===== Data excerpt

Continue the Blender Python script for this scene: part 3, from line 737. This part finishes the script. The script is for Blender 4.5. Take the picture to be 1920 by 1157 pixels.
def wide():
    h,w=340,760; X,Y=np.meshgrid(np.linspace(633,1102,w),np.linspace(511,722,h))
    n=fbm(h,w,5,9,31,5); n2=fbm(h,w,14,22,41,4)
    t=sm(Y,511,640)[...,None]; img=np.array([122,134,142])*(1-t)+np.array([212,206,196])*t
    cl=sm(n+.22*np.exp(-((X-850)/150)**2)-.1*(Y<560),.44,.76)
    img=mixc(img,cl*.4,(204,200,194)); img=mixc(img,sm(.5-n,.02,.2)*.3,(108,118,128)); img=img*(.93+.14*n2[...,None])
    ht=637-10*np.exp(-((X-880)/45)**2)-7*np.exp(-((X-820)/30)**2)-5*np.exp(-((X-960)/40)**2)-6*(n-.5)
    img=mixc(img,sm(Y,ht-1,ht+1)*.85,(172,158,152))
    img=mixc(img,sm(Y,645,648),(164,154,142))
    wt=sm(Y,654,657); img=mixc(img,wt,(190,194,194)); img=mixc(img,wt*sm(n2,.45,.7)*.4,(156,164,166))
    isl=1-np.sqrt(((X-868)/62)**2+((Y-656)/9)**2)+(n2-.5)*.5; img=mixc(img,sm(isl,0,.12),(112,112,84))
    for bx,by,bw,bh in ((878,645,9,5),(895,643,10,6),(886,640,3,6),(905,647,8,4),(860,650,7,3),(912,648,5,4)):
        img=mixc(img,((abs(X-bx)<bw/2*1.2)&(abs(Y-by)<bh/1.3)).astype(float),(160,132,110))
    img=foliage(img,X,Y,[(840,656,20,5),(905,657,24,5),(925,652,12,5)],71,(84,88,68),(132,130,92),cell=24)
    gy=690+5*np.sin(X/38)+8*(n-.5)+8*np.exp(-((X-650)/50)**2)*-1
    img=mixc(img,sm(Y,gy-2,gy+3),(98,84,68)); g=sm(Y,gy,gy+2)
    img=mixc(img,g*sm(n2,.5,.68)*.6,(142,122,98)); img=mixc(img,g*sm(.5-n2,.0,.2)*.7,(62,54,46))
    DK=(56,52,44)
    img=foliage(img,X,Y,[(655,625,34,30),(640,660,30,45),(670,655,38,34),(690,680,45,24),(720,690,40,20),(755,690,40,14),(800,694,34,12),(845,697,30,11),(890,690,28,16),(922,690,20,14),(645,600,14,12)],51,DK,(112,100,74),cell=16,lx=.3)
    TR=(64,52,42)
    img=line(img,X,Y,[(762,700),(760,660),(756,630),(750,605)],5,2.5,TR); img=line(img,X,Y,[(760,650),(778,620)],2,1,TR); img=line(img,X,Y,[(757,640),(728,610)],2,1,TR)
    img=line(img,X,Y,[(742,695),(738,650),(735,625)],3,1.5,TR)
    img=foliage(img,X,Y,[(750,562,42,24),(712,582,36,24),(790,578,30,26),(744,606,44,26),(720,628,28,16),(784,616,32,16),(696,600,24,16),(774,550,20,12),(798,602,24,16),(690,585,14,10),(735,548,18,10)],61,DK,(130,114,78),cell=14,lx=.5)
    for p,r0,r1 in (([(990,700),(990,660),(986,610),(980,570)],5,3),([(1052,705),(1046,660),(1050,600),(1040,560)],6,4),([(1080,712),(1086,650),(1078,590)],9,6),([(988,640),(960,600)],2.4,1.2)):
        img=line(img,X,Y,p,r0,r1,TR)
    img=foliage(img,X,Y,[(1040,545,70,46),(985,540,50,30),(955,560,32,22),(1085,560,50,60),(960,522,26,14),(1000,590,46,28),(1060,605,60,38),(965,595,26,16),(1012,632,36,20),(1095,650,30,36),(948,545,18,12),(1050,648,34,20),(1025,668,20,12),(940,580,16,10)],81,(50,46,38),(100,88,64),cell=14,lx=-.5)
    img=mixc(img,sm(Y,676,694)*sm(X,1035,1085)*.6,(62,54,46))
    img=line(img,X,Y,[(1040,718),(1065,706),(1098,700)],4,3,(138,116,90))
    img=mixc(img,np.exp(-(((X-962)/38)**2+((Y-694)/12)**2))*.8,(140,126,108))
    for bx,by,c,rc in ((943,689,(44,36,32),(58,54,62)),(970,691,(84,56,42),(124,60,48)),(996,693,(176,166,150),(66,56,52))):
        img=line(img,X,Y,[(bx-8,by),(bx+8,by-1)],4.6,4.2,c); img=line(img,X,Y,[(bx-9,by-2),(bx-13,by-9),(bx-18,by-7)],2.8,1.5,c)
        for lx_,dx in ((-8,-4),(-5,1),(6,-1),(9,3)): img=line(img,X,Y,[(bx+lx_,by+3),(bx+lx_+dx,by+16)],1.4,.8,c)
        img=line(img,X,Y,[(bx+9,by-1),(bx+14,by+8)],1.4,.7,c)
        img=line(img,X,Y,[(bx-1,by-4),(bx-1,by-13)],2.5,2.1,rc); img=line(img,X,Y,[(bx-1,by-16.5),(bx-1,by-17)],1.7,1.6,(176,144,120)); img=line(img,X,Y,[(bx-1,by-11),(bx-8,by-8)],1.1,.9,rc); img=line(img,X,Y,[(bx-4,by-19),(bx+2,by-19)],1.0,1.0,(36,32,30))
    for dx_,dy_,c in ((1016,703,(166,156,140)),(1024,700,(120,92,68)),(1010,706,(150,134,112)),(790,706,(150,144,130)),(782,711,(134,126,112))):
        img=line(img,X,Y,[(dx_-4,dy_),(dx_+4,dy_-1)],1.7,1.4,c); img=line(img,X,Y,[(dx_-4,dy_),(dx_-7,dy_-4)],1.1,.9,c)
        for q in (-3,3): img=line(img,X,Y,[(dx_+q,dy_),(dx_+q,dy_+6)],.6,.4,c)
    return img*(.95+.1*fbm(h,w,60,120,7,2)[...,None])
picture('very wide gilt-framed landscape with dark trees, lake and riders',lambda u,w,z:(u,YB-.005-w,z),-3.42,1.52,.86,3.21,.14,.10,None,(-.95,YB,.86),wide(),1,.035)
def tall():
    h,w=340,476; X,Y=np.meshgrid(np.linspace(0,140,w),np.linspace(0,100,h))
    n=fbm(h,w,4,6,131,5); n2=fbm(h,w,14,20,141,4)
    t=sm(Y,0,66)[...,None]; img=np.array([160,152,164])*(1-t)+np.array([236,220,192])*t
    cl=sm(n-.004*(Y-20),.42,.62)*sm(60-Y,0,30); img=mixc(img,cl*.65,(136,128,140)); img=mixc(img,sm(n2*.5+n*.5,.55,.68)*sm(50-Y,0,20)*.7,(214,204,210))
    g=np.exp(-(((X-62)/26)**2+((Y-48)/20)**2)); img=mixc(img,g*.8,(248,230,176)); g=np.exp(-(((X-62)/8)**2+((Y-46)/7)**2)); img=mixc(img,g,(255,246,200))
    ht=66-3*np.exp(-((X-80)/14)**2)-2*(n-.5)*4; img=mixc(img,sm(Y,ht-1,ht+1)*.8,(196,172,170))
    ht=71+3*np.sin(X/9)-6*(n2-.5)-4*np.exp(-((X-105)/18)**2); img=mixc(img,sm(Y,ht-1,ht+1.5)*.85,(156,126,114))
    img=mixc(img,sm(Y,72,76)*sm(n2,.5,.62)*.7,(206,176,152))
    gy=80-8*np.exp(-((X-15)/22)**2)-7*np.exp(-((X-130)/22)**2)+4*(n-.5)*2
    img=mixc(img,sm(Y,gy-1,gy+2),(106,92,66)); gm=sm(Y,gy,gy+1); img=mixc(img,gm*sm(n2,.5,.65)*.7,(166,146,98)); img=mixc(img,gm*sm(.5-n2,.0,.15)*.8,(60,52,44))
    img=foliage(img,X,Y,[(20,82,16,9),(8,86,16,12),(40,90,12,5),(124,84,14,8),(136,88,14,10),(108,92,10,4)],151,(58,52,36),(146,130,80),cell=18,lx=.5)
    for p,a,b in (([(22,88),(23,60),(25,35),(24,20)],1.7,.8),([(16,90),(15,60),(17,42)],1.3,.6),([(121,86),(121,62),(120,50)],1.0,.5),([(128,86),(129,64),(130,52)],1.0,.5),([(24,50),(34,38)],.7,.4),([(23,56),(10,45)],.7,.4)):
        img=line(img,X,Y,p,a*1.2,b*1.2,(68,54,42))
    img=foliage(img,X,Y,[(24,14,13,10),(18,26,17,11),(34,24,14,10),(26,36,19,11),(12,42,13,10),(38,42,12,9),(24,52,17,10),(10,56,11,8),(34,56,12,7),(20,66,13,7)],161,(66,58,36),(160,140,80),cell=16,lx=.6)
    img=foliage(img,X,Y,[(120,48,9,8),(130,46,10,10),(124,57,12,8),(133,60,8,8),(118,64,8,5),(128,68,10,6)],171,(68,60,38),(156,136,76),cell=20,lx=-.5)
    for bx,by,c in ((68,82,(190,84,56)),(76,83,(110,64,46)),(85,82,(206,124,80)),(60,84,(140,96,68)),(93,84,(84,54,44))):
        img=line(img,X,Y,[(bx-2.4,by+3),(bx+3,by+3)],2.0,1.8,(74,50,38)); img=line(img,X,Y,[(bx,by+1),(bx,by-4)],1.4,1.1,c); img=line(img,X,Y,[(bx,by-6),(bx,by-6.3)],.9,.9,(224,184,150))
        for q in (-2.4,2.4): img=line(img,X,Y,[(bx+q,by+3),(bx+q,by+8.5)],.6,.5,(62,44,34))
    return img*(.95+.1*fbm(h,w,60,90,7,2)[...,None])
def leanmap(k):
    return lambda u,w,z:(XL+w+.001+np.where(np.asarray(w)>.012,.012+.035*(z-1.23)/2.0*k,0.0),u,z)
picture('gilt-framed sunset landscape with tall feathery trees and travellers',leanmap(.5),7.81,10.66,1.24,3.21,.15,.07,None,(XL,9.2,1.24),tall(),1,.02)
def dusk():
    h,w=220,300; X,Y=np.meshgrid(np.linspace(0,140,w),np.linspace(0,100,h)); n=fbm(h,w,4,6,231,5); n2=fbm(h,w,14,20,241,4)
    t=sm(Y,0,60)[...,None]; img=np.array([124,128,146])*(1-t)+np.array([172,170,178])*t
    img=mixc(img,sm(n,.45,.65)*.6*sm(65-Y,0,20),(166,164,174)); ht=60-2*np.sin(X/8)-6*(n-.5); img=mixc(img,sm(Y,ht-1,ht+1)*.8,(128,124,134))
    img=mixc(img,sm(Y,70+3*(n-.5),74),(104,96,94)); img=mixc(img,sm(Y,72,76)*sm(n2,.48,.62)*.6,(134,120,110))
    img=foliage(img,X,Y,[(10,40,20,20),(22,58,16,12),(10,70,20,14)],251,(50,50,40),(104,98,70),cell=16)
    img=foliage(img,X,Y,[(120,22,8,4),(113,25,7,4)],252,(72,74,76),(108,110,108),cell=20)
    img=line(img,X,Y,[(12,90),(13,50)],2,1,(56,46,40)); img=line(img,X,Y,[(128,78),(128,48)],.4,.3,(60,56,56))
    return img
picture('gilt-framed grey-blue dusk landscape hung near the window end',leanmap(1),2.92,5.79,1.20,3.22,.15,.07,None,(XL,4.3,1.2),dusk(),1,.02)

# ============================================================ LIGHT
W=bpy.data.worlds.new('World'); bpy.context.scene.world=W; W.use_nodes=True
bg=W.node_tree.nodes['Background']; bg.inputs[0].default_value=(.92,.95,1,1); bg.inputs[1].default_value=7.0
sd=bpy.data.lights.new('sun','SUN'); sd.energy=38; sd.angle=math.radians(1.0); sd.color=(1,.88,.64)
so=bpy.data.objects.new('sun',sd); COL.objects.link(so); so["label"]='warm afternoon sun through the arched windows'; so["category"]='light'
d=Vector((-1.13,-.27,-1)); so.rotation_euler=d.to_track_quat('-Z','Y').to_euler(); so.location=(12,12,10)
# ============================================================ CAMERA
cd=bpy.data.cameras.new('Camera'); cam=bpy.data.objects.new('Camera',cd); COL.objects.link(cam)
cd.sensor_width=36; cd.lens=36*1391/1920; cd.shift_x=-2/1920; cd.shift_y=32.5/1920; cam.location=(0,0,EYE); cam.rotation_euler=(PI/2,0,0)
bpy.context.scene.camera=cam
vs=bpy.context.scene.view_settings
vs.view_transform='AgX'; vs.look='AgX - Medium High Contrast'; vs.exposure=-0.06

==========

▶ [Do this]:
Locate the lines above that hold the word "scene". Show every one of them.

▶ [Solution for this task]:
Continue the Blender Python script for this scene: part 3, from line 737. This part finishes the script. The script is for Blender 4.5. Take the picture to be 1920 by 1157 pixels.
W=bpy.data.worlds.new('World'); bpy.context.scene.world=W; W.use_nodes=True
bpy.context.scene.camera=cam
vs=bpy.context.scene.view_settings